INSTRUCTION: Render the material again word for word, skipping the pictures in it.

==================================================

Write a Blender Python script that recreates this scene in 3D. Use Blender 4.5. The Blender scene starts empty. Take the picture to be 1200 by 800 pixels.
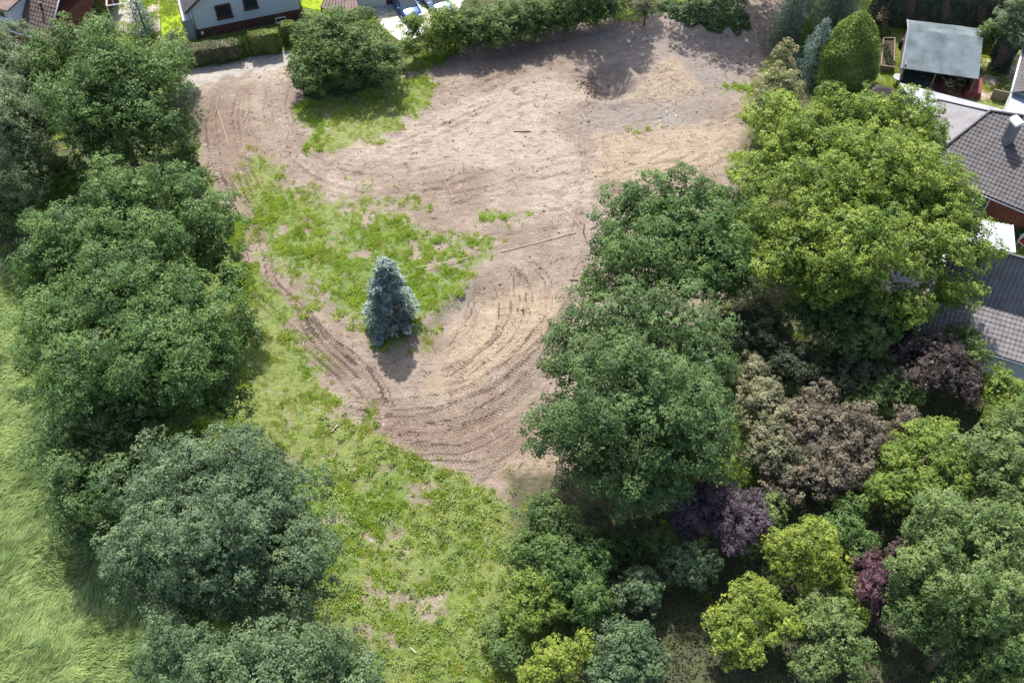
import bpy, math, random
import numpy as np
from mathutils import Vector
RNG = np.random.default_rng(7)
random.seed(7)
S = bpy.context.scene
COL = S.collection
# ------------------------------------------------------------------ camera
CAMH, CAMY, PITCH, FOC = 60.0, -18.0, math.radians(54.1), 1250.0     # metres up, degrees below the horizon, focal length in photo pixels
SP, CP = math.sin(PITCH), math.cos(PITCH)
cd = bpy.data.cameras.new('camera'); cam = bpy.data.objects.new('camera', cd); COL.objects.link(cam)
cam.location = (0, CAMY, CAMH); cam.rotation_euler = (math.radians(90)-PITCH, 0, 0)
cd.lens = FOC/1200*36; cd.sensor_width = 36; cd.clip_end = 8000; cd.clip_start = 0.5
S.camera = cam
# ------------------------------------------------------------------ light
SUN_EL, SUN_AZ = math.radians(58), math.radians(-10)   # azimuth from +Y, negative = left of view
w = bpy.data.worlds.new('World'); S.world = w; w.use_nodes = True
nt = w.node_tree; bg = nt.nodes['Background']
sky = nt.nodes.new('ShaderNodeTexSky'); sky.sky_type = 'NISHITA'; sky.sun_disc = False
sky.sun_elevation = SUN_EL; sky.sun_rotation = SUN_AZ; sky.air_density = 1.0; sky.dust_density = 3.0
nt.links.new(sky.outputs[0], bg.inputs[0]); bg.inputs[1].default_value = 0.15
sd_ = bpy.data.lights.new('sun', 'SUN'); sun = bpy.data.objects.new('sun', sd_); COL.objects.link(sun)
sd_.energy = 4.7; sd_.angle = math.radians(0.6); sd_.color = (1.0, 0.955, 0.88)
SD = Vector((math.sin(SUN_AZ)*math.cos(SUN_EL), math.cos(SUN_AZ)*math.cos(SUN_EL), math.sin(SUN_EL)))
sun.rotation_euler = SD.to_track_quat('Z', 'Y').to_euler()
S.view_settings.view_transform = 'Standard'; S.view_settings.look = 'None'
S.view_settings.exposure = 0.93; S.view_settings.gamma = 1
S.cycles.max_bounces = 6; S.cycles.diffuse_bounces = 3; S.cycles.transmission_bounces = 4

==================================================

OUTPUT OF THE EXERCISE:
Write a Blender Python script that recreates this scene in 3D. Use Blender 4.5. The Blender scene starts empty. Take the picture to be 1200 by 800 pixels.
import bpy, math, random
import numpy as np
from mathutils import Vector
RNG = np.random.default_rng(7)
random.seed(7)
S = bpy.context.scene
COL = S.collection
# ------------------------------------------------------------------ camera
CAMH, CAMY, PITCH, FOC = 60.0, -18.0, math.radians(54.1), 1250.0     # metres up, degrees below the horizon, focal length in photo pixels
SP, CP = math.sin(PITCH), math.cos(PITCH)
cd = bpy.data.cameras.new('camera'); cam = bpy.data.objects.new('camera', cd); COL.objects.link(cam)
cam.location = (0, CAMY, CAMH); cam.rotation_euler = (math.radians(90)-PITCH, 0, 0)
cd.lens = FOC/1200*36; cd.sensor_width = 36; cd.clip_end = 8000; cd.clip_start = 0.5
S.camera = cam
# ------------------------------------------------------------------ light
SUN_EL, SUN_AZ = math.radians(58), math.radians(-10)   # azimuth from +Y, negative = left of view
w = bpy.data.worlds.new('World'); S.world = w; w.use_nodes = True
nt = w.node_tree; bg = nt.nodes['Background']
sky = nt.nodes.new('ShaderNodeTexSky'); sky.sky_type = 'NISHITA'; sky.sun_disc = False
sky.sun_elevation = SUN_EL; sky.sun_rotation = SUN_AZ; sky.air_density = 1.0; sky.dust_density = 3.0
nt.links.new(sky.outputs[0], bg.inputs[0]); bg.inputs[1].default_value = 0.15
sd_ = bpy.data.lights.new('sun', 'SUN'); sun = bpy.data.objects.new('sun', sd_); COL.objects.link(sun)
sd_.energy = 4.7; sd_.angle = math.radians(0.6); sd_.color = (1.0, 0.955, 0.88)
SD = Vector((math.sin(SUN_AZ)*math.cos(SUN_EL), math.cos(SUN_AZ)*math.cos(SUN_EL), math.sin(SUN_EL)))
sun.rotation_euler = SD.to_track_quat('Z', 'Y').to_euler()
S.view_settings.view_transform = 'Standard'; S.view_settings.look = 'None'
S.view_settings.exposure = 0.93; S.view_settings.gamma = 1
S.cycles.max_bounces = 6; S.cycles.diffuse_bounces = 3; S.cycles.transmission_bounces = 4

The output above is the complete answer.